Reputation: 31
I'm doing this project, where I have to send a bunch of packets (using rte_eth_tx_burst) ,from one network card, to another network card. these 2 network cards are linked(by Fiber I guess? it was not me who linked them.), so if I just use tcpdump to listen to the other network card, I can capture the whole thing, and store them into a pcap file.
My test environment: 1.a Linux machine, with 2 pairs of linked network cards: eth1 and eth2 are linked, eth3 and eth4 are linked also. 2.my program, listens to eth1. 3.I send a pcap file using eth2 (cmd: tcpreplay -i eth2 test.pcap) 4.my program gets the packet stream, frame by frame, for every frame it recieves, it sends it out, from eth3, using rte_eth_tx_burst() provided by dpdk. 5.I run tcpdump to listen to eth4(cmd:tcpdump -i eth4 -w recieve.pcap -B 1000)
My current problem is:
1. the frames are not in their original orders. (but the contents are the same.)

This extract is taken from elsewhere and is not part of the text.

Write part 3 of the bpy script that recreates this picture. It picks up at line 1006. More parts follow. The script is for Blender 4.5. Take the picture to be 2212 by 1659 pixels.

2. the time gap between frames are not the original gaps.(but I guess this is inevitable).
question: 1.does dpdk guarantees the send order for packets you put in the send queue. 2.perhaps it's because that tcpdump doesn't guarantee the order? 3.or is this problem unsolvable?
Upvotes: 0
Views: 1046
Reputation: 180
Yes, the order of packets send by tx_burst should be guaranteed, provided you're just using one queue.
The out of place packet you are seeing is a reply from eth4
, as tcpdump
also records outgoing traffic. Remember that the TCP stack is still working as usual on eth4
.
Why not use DPDK to capture the packets too? It'd be more reliable and you'd only see incoming packets. Theres an utility for that: pdump. Or you can choose only incoming direction in tcpdump using -Q in
.
Also, maybe you already know this, but there's an example app bundled with DPDK that does exactly what you're trying to do: L2FWD.